Mick O'Brien and Caomhin O'Raighallaigh 
When I first heard a bootleg version of their unaccompanied duets (Kilty Lie Over), I was blown away. That was the sound I was after.



Still chasing that sound.

Comments:
Please enlighten me about those instruments. I see what appears to be an eight string violin. Are the secondary strings drones or are they touched by the bow? I also see some sort of pipe but nobody blowing into it, have they a slave hidden somewhere? Will you name these instruments?

I do enjoy your music posts. It's clear that American bluegrass has an irish cousin.

Thanks
Bill
 
Bill - the pipes you see are the Uilleann pipes. Uileann is the Gaelic word for "elbow." The bag is inflated by means of a bellows the piper straps to his side and works with his elbow.

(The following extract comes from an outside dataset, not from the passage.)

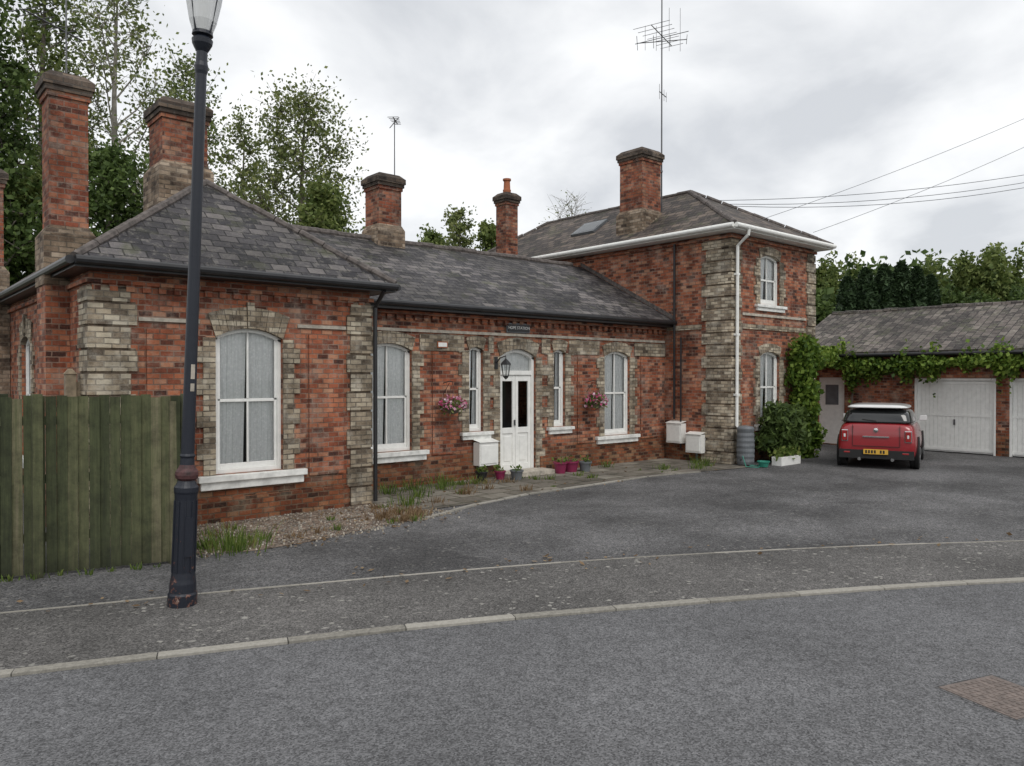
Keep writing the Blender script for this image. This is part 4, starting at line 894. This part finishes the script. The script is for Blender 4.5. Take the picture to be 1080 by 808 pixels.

The fiddle design is Scandinavian - a hardanger fiddle, I think, but I could be wrong. Don't know how it's tuned off hand, but there are different tunings you can use.

There are many tunes that cross over directly from the Irish and Scottish traditions to the bluegrass community - Rights of Man, Red Haired Boy, The Cuckoo's Nest, Soldier's Joy, and Flowers of Edinburgh are well known in both worlds, for example.
 
Thanks for brightening up a rainy work day afternoon!
 
I know this post is about to drop off the front page, but...

What is it about this sound that you're chasing? I can't hear it, and don't know what it is about this piece that you're striving to achieve.